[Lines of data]
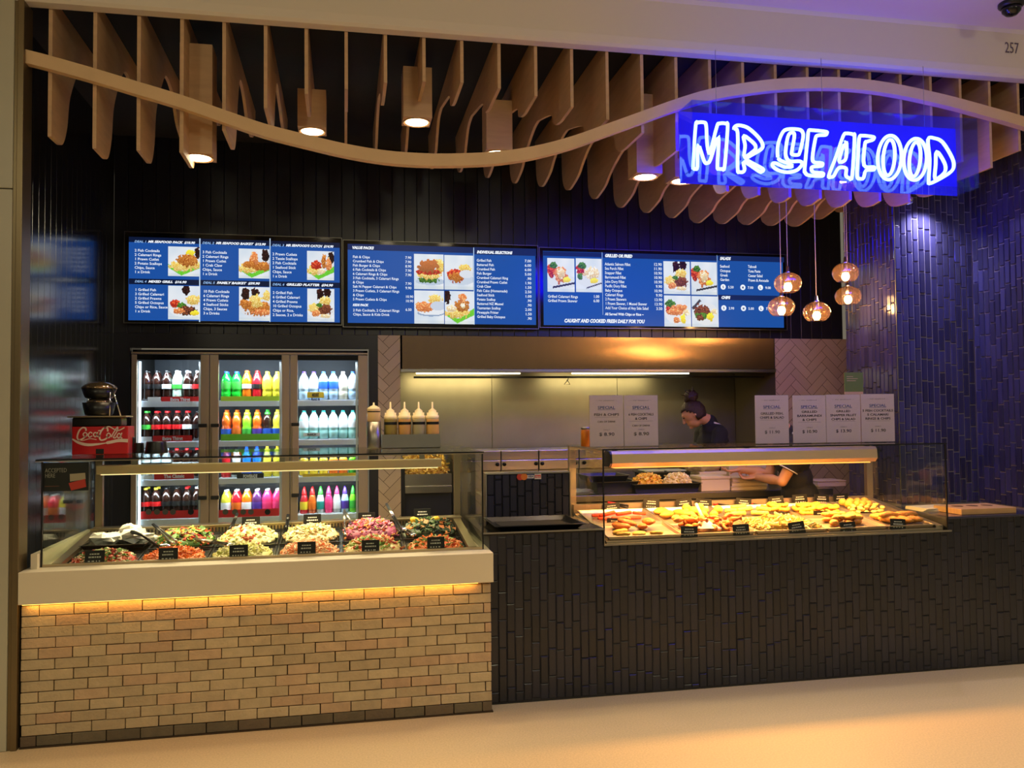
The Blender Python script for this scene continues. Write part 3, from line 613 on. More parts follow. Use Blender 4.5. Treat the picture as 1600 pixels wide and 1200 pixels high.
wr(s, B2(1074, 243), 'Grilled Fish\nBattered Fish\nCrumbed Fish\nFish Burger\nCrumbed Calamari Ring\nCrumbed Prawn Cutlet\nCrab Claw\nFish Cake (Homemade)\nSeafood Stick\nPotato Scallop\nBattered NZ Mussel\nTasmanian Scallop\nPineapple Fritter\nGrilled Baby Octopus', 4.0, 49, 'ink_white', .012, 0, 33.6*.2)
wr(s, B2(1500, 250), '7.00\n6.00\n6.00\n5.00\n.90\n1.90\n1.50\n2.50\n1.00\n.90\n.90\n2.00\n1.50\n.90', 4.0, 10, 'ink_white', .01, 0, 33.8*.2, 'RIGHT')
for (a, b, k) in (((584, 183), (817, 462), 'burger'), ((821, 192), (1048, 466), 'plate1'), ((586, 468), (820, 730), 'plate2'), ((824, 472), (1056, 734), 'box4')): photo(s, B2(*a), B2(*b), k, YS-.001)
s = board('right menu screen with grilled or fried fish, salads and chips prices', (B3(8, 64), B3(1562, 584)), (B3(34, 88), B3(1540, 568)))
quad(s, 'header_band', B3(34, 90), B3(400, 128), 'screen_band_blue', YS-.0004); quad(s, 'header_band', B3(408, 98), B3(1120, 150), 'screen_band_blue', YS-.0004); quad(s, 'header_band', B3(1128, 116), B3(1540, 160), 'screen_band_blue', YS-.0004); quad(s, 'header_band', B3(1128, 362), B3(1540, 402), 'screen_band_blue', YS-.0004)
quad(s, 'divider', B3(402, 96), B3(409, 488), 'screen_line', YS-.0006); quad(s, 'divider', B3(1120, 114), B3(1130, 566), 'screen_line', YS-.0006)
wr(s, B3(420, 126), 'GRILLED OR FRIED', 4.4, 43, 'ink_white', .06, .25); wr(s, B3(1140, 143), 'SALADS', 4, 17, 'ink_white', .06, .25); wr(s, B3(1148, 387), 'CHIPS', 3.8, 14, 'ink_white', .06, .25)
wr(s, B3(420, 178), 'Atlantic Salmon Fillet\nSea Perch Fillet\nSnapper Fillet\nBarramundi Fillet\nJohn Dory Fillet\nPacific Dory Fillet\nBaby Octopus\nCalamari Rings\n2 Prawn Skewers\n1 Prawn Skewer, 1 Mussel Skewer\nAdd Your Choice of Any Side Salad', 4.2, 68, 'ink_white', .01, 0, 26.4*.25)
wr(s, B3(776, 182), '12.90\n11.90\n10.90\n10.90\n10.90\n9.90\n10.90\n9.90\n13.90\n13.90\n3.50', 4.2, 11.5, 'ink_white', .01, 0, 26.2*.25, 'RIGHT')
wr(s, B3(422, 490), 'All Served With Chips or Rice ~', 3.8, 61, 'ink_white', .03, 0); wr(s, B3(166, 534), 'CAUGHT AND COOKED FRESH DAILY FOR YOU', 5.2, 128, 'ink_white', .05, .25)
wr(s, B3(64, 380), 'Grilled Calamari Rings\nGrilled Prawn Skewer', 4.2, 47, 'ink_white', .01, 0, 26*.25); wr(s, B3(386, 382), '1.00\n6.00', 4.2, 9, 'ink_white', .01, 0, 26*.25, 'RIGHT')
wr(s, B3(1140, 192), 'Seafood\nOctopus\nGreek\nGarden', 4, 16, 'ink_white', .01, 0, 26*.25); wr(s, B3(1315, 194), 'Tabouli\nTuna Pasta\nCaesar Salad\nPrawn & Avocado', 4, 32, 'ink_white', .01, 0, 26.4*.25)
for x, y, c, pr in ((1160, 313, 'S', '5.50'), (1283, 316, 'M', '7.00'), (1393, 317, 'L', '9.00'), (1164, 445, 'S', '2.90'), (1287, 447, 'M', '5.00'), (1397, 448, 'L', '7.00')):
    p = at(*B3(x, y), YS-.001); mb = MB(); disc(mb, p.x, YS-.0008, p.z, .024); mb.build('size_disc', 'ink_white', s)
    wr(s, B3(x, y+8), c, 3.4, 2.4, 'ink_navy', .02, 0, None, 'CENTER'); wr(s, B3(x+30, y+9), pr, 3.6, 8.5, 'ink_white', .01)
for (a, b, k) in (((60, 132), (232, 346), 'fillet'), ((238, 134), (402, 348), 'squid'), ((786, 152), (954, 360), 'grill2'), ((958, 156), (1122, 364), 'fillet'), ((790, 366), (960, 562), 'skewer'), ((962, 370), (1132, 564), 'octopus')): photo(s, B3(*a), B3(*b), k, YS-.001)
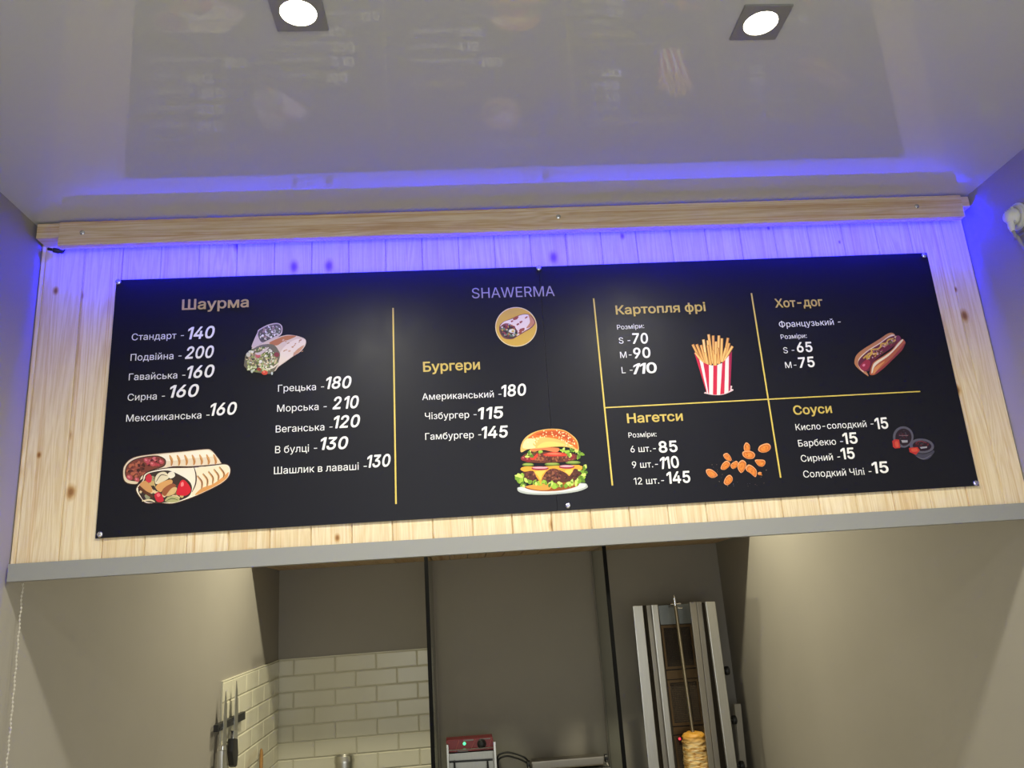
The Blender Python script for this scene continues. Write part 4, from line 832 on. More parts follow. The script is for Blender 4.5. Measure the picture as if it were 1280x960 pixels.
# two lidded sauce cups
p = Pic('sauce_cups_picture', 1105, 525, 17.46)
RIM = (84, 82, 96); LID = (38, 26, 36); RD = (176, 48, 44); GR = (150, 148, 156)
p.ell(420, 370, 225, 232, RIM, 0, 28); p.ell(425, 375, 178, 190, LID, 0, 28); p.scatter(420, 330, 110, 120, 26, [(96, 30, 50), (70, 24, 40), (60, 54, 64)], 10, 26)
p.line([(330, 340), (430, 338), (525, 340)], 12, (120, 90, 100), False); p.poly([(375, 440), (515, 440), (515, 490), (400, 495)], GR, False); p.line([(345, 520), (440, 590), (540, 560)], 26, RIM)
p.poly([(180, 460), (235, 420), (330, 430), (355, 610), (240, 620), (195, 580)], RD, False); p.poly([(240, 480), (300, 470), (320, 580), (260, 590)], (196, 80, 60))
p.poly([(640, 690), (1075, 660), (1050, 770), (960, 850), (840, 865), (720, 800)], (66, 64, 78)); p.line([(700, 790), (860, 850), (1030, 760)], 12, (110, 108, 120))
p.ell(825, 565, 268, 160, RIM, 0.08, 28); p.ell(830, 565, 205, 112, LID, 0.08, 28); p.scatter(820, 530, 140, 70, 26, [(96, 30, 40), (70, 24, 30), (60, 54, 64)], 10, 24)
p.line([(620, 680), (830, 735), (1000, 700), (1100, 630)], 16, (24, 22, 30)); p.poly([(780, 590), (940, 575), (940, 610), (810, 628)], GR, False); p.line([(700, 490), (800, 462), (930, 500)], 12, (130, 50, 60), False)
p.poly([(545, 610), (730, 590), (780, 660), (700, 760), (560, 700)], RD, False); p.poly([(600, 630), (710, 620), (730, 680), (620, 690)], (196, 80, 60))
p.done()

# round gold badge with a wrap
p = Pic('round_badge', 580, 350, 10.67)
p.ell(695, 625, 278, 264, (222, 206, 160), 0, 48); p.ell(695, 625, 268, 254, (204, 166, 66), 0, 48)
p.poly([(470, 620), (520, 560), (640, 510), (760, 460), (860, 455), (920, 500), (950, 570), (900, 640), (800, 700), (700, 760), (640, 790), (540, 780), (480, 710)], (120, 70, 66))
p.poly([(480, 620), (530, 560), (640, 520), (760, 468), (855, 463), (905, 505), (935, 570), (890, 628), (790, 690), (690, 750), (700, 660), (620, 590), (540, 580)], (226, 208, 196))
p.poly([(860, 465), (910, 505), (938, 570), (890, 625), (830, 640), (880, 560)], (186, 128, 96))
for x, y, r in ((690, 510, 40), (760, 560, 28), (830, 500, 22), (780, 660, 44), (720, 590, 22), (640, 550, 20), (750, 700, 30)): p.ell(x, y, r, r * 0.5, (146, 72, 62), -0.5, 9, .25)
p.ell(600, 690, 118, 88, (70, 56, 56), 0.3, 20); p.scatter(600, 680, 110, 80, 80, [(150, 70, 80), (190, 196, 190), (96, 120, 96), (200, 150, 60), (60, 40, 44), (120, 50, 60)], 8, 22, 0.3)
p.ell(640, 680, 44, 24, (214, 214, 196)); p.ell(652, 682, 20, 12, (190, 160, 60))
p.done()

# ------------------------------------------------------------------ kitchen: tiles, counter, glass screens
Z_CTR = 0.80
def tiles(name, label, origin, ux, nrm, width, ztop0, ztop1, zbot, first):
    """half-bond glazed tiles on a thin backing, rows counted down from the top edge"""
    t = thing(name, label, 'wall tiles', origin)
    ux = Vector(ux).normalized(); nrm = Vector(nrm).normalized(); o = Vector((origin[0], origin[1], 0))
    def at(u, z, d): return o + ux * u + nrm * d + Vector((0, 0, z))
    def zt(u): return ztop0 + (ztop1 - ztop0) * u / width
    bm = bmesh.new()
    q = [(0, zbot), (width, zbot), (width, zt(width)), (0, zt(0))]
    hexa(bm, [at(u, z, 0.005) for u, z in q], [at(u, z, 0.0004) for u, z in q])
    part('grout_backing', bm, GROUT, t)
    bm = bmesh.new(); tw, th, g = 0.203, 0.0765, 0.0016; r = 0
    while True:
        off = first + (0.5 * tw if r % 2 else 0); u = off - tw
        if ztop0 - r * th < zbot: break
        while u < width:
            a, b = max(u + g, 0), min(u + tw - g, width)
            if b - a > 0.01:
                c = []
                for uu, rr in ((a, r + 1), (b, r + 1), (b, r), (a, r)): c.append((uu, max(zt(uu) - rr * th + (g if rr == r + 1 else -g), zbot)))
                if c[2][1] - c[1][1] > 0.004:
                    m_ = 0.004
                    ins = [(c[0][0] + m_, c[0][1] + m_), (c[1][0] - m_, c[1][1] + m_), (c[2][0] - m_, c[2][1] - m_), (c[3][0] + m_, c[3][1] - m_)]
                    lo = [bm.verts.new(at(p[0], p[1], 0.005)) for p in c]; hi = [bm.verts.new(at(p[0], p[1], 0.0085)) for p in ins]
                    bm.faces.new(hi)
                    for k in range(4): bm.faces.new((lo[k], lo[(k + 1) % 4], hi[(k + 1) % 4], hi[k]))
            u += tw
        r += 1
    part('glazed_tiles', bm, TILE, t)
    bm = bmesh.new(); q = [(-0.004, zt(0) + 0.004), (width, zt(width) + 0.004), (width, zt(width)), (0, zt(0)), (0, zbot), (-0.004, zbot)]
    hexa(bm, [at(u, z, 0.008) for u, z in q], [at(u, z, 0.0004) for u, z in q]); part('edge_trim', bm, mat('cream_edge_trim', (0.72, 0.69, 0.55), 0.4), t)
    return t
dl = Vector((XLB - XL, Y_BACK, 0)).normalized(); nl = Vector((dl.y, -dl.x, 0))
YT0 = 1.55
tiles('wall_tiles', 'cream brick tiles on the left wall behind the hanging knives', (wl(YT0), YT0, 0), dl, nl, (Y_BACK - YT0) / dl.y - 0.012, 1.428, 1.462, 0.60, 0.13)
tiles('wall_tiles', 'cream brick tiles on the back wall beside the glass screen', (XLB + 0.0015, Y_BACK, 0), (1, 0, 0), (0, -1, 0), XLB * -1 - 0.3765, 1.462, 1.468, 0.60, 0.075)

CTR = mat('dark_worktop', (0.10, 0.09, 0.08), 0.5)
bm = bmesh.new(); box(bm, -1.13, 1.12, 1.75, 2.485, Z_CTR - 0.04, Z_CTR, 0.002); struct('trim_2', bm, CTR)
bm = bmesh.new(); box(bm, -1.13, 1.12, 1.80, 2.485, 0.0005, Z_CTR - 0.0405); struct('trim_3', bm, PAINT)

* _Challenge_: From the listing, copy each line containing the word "Python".

* _Written reply_:
The Blender Python script for this scene continues. Write part 3, from line 613 on. More parts follow. Use Blender 4.5. Treat the picture as 1600 pixels wide and 1200 pixels high.
The Blender Python script for this scene continues. Write part 4, from line 832 on. More parts follow. The script is for Blender 4.5. Measure the picture as if it were 1280x960 pixels.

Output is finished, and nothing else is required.